Mere instinct, and that not an instinct of
the noblest kind, may produce this false economy in perfection. The
other economy has larger views. It demands a discriminating judgment,
and a firm, sagacious mind. It shuts one door to impudent importunity,
only to open another, and a wider, to unpresuming merit. If none but
meritorious service or real talent were to be rewarded, this nation has
not wanted, and this nation will not want, the means of rewarding all
the service it ever will receive, and encouraging all the merit it ever
will produce. No state, since the foundation of society, has been
impoverished by that species of profusion. Had the economy of selection
and proportion been at all times observed, we should not now have had an
overgrown Duke of Bedford, to oppress the industry of humble men, and to
limit, by the standard of his own conceptions, the justice, the bounty,
or, if he pleases, the charity of the crown.

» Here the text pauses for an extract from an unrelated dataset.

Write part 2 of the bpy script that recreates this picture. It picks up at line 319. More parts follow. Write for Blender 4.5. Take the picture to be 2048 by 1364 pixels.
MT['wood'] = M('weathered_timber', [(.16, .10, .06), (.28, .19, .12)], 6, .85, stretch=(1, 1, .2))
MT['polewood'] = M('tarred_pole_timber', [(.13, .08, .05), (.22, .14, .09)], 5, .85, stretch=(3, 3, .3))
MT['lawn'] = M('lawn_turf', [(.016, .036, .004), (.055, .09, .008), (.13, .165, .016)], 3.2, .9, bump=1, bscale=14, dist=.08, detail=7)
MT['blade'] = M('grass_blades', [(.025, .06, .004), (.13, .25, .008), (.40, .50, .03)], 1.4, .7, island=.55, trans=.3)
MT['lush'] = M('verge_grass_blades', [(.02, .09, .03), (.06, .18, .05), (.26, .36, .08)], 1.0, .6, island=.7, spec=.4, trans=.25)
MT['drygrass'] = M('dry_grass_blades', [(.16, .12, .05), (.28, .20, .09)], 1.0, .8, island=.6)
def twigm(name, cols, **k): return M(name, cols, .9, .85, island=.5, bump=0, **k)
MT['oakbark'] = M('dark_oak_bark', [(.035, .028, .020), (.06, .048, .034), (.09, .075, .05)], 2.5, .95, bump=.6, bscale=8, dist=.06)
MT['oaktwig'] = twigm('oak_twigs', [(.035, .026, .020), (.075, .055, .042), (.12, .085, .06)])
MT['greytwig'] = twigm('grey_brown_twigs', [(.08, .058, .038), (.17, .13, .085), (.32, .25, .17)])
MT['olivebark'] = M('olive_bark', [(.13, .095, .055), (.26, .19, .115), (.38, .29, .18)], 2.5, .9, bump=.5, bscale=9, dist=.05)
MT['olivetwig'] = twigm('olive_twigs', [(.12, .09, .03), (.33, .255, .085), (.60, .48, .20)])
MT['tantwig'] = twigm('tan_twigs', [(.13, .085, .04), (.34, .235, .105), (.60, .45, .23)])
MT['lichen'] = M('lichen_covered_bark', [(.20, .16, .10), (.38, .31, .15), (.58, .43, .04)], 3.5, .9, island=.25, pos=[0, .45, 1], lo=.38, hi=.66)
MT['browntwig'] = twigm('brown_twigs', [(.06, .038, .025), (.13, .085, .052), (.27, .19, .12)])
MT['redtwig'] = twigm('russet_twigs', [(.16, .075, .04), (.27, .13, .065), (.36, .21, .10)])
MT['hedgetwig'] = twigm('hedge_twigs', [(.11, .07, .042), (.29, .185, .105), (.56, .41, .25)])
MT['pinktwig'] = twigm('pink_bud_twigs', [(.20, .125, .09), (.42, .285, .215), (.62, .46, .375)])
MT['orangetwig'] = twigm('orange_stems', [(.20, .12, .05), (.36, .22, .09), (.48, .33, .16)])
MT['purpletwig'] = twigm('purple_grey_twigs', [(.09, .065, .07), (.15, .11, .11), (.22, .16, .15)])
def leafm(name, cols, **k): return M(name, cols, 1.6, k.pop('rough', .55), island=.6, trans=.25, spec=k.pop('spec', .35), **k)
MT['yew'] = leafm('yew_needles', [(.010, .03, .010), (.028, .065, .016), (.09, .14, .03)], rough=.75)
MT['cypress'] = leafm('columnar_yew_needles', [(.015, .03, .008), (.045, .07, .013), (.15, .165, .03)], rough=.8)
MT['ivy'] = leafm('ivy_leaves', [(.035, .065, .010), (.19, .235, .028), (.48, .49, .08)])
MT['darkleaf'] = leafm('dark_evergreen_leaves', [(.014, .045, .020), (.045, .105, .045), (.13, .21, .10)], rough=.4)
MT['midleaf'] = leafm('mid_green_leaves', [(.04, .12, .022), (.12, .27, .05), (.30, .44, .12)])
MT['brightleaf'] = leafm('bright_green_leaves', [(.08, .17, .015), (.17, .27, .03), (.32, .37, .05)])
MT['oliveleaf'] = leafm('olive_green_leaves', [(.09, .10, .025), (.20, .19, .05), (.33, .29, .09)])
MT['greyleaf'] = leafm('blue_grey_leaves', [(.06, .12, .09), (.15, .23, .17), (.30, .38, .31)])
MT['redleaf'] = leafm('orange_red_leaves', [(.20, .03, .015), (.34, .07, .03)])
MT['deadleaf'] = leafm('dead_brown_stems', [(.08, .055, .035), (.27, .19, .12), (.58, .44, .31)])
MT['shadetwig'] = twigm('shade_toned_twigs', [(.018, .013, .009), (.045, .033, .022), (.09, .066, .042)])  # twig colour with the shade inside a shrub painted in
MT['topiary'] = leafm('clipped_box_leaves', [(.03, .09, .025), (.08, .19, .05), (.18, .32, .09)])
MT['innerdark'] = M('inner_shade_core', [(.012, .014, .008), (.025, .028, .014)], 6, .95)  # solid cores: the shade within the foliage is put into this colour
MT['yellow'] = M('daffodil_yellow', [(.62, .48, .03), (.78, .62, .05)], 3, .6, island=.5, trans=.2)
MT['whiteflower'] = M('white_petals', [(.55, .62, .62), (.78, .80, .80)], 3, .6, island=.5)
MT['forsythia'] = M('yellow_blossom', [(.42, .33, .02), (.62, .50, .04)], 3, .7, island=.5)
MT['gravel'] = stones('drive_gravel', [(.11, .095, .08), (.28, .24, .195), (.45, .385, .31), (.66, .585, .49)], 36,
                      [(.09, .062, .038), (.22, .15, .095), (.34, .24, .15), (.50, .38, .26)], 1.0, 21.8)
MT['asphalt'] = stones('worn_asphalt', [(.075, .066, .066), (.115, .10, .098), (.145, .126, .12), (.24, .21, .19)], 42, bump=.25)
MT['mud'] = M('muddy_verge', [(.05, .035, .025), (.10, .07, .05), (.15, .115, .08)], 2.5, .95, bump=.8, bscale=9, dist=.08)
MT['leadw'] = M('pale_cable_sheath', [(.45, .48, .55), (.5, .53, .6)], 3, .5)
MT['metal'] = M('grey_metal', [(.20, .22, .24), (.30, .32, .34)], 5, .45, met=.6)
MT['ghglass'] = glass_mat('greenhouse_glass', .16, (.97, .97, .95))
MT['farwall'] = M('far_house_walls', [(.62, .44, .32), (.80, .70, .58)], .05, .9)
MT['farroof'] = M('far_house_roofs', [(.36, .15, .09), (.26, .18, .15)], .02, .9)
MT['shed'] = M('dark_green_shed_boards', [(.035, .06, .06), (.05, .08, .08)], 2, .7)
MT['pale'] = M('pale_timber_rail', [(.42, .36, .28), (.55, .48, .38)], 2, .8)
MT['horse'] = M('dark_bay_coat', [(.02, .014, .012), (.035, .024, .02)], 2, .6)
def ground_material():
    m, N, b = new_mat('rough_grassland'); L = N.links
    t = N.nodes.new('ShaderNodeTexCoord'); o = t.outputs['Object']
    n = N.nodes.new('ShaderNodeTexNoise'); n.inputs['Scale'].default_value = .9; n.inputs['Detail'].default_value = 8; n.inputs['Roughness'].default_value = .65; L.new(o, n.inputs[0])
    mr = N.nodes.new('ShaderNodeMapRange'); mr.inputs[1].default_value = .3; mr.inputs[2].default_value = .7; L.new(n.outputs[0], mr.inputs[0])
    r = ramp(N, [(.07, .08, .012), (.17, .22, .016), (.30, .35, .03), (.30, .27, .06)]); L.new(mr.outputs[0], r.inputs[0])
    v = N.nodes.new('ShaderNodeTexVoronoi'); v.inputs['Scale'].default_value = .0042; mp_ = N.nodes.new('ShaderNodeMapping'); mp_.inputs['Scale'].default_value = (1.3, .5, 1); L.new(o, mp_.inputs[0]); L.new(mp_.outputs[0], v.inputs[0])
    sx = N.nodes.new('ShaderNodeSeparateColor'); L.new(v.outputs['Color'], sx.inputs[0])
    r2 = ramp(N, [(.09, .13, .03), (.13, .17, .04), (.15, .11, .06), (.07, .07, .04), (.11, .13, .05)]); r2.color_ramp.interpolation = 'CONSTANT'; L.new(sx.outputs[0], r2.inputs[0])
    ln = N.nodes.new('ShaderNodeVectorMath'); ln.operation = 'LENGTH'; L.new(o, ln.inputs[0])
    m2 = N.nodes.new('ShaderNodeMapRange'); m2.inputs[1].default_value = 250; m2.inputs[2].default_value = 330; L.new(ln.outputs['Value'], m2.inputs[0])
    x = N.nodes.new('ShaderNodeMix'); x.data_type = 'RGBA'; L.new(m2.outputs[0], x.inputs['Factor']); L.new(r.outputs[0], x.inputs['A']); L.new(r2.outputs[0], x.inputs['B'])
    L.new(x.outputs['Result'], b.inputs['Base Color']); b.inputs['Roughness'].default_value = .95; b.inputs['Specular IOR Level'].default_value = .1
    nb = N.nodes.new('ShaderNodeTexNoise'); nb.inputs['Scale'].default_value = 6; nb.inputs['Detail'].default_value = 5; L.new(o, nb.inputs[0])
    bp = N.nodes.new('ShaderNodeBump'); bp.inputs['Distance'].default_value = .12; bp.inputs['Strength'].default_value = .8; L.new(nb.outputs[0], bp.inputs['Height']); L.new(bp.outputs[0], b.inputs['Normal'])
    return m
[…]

His Grace may think as meanly as he will of my deserts in the far
greater part of my conduct in life. It is free for him to do so. There
will always be some difference of opinion in the value of political
services. But there is one merit of mine which he, of all men living,
ought to be the last to call in question. I have supported with very
great zeal, and I am told with some degree of success, those opinions,
or, if his Grace likes another expression better, those old prejudices,
which buoy up the ponderous mass of his nobility, wealth, and titles.